Figure 2 Additional aerial victories as pilots approach quotas: Medals 1 and 2

Source: Bursztyn et al. 2026.

Medals as fashion cycles

Why did the Luftwaffe keep adding new medals? We argue this follows the logic of fashion cycles (Pesendorfer 1995). Status goods are signals. Their value depends on the exclusivity of the group that possesses them. Our data show a clear ‘cheapening’ effect: the earliest recipients of the Knight’s Cross were the most skilled pilots. Over time, as the war dragged on, the award diffused to lower-ranked (though still elite) pilots.

For the very best aces, the Knight’s Cross eventually lost its signalling value. It no longer distinguished them from the merely very good. To keep these top performers motivated, the armed forces had to introduce a new tier of the status good – a rarer medal. We show that high-ability pilots who were sensitive to status concerns increased their effort immediately when a new medal tier was introduced, even if they were still far from qualifying. The mere existence of a higher peak to climb re-engaged them in the race.

Status substitutes and aggregates

Interestingly, not everyone played the game. Pilots who possessed alternative sources of high status – aristocrats, senior officers, or those with other distinctions – were significantly less responsive to the medal incentives. This confirms that the medals functioned as substitutes for other forms of social status. The rat race was most effective for pilots who had no other way to signal their quality than through the accumulation of these specific awards.

The aggregate impact of this system was substantial. We estimate that the incentive effects of the Knight’s Cross system generated between 3,000 and 5,000 additional aerial victories. To put this in perspective, achieving this result without the medal system would have required deploying roughly 1,000 additional pilots – a resource the fuel-starved Luftwaffe did not have.

Conclusion

The German air force effectively engineered a system where enough is never enough. By carefully calibrating a hierarchy of awards, they leveraged the competitive nature of highly talented young pilots.
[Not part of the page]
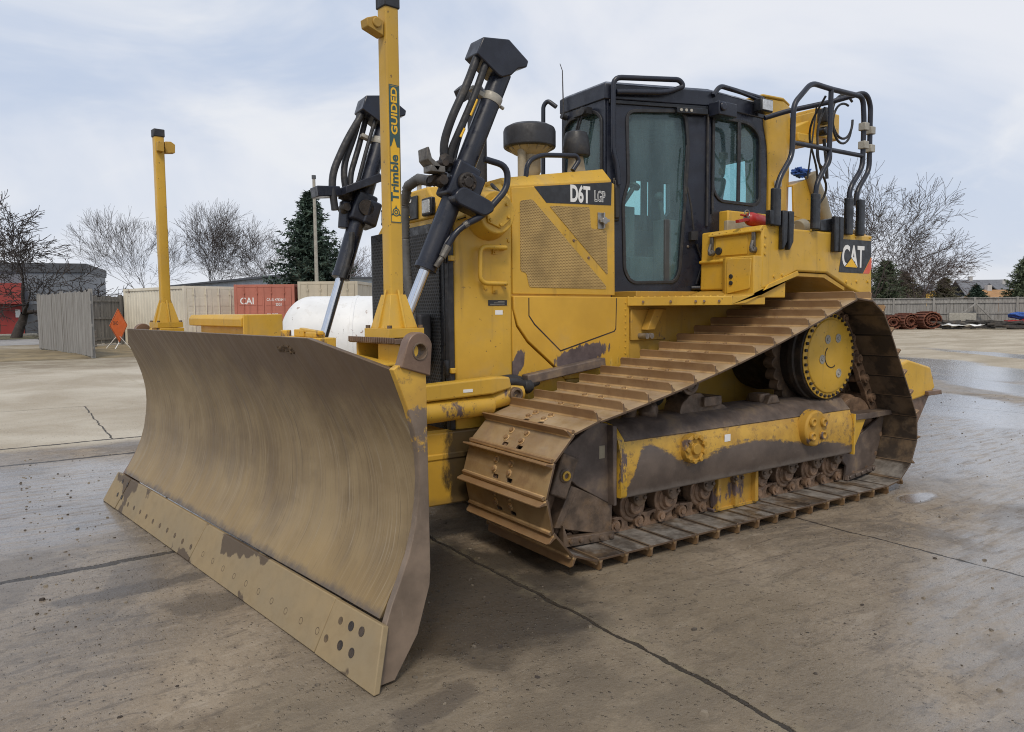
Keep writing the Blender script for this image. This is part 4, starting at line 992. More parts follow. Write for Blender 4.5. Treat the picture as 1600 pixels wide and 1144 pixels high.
# rear guard rail of black tube with strap posts
ry = 1.22
m = MB()
m.tube([(-.415, ry, 2.38), (-.455, ry, 2.50), (-.605, ry, 2.68), (-.610, ry, 3.07), (-.83, ry, 3.262), (-1.09, ry, 3.255), (-1.54, ry, 3.262), (-1.565, ry, 3.07), (-1.560, ry, 2.69), (-1.385, ry, 2.50), (-1.375, ry, 2.38)], .021, 14, .07)
m.tube([(-1.09, ry, 3.255), (-1.085, ry, 2.70), (-.925, ry, 2.50), (-.915, ry, 2.38)], .020, 14, .07)
m.tube([(-.61, ry, 2.782), (-1.565, ry, 2.782)], .018, 12)
rl = m.build('guard_rail', 'navy', DZ)
m = MB()
m.tube([(-1.56, 1.17, 2.38), (-1.57, 1.17, 2.50), (-1.745, 1.17, 2.69), (-1.74, 1.17, 3.24), (-1.66, 1.17, 3.33), (-1.45, 1.02, 3.26), (-1.12, .80, 3.18), (-.95, .70, 3.12)], .021, 14, .07)
m.build('guard_rail', 'navy', DZ)
for x, z0, z1 in ((-.415, 2.14, 2.42), (-.915, 2.14, 2.42), (-1.375, 2.12, 2.42), (-1.545, 2.12, 2.42)): MB().prism(rounded([(x-.043, ry-.022), (x+.043, ry-.022), (x+.043, ry+.026), (x-.043, ry+.026)], .02), 'z', z0, z1).build('rail_post', 'black', rl, 0.008)
MB().prism([(-.335, 2.145), (-.455, 2.145), (-.455, 2.255), (-.335, 2.255)], 'y', ry-.03, ry+.02).build('rail_foot', 'black', rl, 0.008)
MB().prism([(-1.02, 2.137), (-1.02, 2.22), (-1.20, 2.25), (-1.20, 2.137)], 'y', 1.12, 1.20).build('rail_foot', 'black', rl, 0.008)
for xa in (-.478, -.555): MB().prism([(xa, 2.26), (xa-.062, 2.26), (xa-.060, 2.03), (xa-.018, 1.965), (xa, 1.965)], 'y', 1.205, 1.245).build('mounting_strap', 'black', rl, 0.008)
for xa in (-1.155, -1.222): MB().prism([(xa, 2.26), (xa-.058, 2.255), (xa-.058, 1.975), (xa, 1.972)], 'y', 1.205, 1.245).build('mounting_strap', 'black', rl, 0.008)
for x, y in ((-1.563, ry), (-1.742, 1.17)):
    for z in (3.02, 2.87): MB().box(x-.032, x+.032, y-.03, y+.034, z-.032, z+.032).build('rail_clamp', 'clamp', rl, 0.006)

# roll-over post, winch head, hoses behind the cab
m = MB()
m.loft([[Vector((x0, .56, z)), Vector((x0-w*.55, .58, z)), Vector((x0-w, .50, z)), Vector((x0-w, .30, z)), Vector((x0, .30, z))] for x0, w, z in ((-1.21, .36, 2.13), (-1.215, .36, 2.60), (-1.185, .40, 2.95), (-1.13, .46, 3.12), (-1.11, .46, 3.35))])
m.loft([[Vector((x0, .57, z)), Vector((x0-w*.55, .59, z)), Vector((x0-w, .50, z)), Vector((x0-w, .29, z)), Vector((x0, .29, z))] for x0, w, z in ((-1.09, .48, 3.35), (-1.09, .48, 3.375))])
m.loft([[Vector((x0, -y, z)) for x0, y in ((-1.2, .3), (-1.2, .56), (-1.56, .56), (-1.56, .3))] for z in (2.13, 3.36)])
m.box(-1.56, -1.14, -.30, .30, 3.20, 3.355)
rp = m.build('rollover_post', 'yellow', DZ, 0.012, seg=3)
MB().box(-1.26, -1.36, .5785, .582, 2.60, 2.645).build('sticker', 'clamp', rp)
m = MB(); m.box(-2.16, -1.84, .30, .62, 3.09, 3.33); m.box(-2.08, -1.88, .34, .58, 3.33, 3.37); m.box(-1.86, -1.56, .33, .60, 3.02, 3.10); m.bar((-1.6, .45, 3.10), (-1.85, .45, 3.2), .15, .12)
wh = m.build('winch_valve', 'yellow', DZ, 0.012, seg=3)
m = MB(); m.box(-1.92, -1.80, .62, .72, 3.20, 3.33); m.cyl((-1.85, .62, 3.13), (-1.85, .70, 3.13), .04, n=14); m.build('valve_motor', 'black', wh, 0.01)
m = MB()
m.tube([(-1.95, .60, 3.08), (-1.96, .62, 2.90), (-1.98, .62, 2.72)], .016, 8)
def loop(c, r, a0, a1, y, n=24): return [(c[0]+r*math.cos(R(a0+(a1-a0)*k/n)), y+.0012*k, c[1]+r*1.1*math.sin(R(a0+(a1-a0)*k/n))) for k in range(n+1)]
m.tube(loop((-1.78, 3.20), .17, -180, 130, .88), .011, 8); m.tube(loop((-1.62, 3.10), .15, -170, 110, .98), .010, 8); m.tube(loop((-1.45, 2.85), .12, -200, 20, .92), .010, 8)
m.tube([(-1.42, .95, 3.22), (-1.36, .92, 3.05), (-1.42, .90, 2.75), (-1.62, .88, 2.55), (-1.50, .8, 2.35)], .010, 8, .12)
m.tube([(-1.05, 1.20, 3.20), (-1.10, 1.0, 2.98), (-1.35, .95, 2.66), (-1.40, .9, 2.40)], .009, 8, .15)
m.tube([(-1.35, .92, 3.24), (-1.32, .90, 2.9), (-1.30, .88, 2.62)], .007, 8)
m.build('valve_hoses', 'rubber', wh)
m = MB(); m.prism([(-1.52, 2.35), (-1.50, 2.62), (-1.72, 2.70), (-1.86, 2.38), (-1.80, 2.30)], 'y', .58, .60); m.prism([(-1.50, 2.62), (-1.72, 2.70), (-1.72, 2.69), (-1.50, 2.61)], 'y', .40, .60)
m.prism([(-1.26, 2.14), (-1.30, 2.36), (-1.86, 2.32), (-1.86, 2.14)], 'y', .45, .60); m.build('rear_bracket', 'yellow', DZ, 0.006)
m = MB(); m.tube([(-1.72, .62, 2.74), (-1.86, .64, 2.50), (-1.98, .66, 2.24)], [.055, .062, .05], 14); m.build('hose_sleeve', 'beige', DZ)
m = MB(); m.blob((-2.0, .70, 2.28), .09, 2, .5, 3, (1.2, .7, .8)); m.blob((-2.08, .70, 2.20), .07, 2, .5, 3); m.build('hose_bundle', 'rubber', DZ)

# ---------------------------------------------------------------- tracks
C1, C2, C3 = (1.620, .475, .410), (-.985, 1.135, .455), (-1.450, .475, .410)      # idlers and sprocket: x, z, radius at the shoe plate
def tangent(a, b):
    """outer tangent points of two circles, path running with the outside on its left"""
    d = Vector((b[0]-a[0], b[1]-a[1])); L = d.length; d /= L
    k = (a[2]-b[2])/L; h = math.sqrt(1-k*k); n_ = Vector((d.x*k-d.y*h, d.y*k+d.x*h))
    return Vector((a[0]+n_.x*a[2], a[1]+n_.y*a[2])), Vector((b[0]+n_.x*b[2], b[1]+n_.y*b[2]))
def arc(c, p, q_, n=40):
    a0 = math.atan2(p.y-c[1], p.x-c[0]); a1 = math.atan2(q_.y-c[1], q_.x-c[0])
    while a1 < a0: a1 += 2*PI
    return [Vector((c[0]+c[2]*math.cos(a0+(a1-a0)*k/n), c[1]+c[2]*math.sin(a0+(a1-a0)*k/n))) for k in range(n+1)]
def neg(t): return t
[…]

For modern organisations, the implications are clear. Status rewards can be powerful, but they are subject to depreciation. As existing awards are handed to more and more people, their signalling value declines. Firms can engineer status treadmills to counteract this: to keep the top performers running, the firm must constantly invent new ways for them to distinguish themselves from the crowd.

References

Ashraf, N, and O Bandiera (2018), “Social incentives in organizations”, Annual Review of Economics 10: 439–63.

Besley, T, and M Ghatak (2008), “Status incentives”, American Economic Review 98(2): 206–11.

Bursztyn, L, E Rawcliffe, and H-J Voth (2026), “Never enough: Dynamic status incentives in organizations”, CEPR Discussion Paper 21121.

Bursztyn, L, B Ferman, S Fiorin, M Kanz, and G Rao (2018), “Status goods: Experimental evidence from platinum credit cards”, Quarterly Journal of Economics 133(3): 1561–95.

Lazear, E P (2018), “Compensation and incentives in the workplace”, Journal of Economic Perspectives 32(3): 195–214.

Moldovanu, B, A Sela, and X Shi (2007), “Contests for status”, Journal of Political Economy 115(2): 338–63.

Pesendorfer, W (1995), “Design innovation and fashion cycles”, American Economic Review 85(4): 771–92.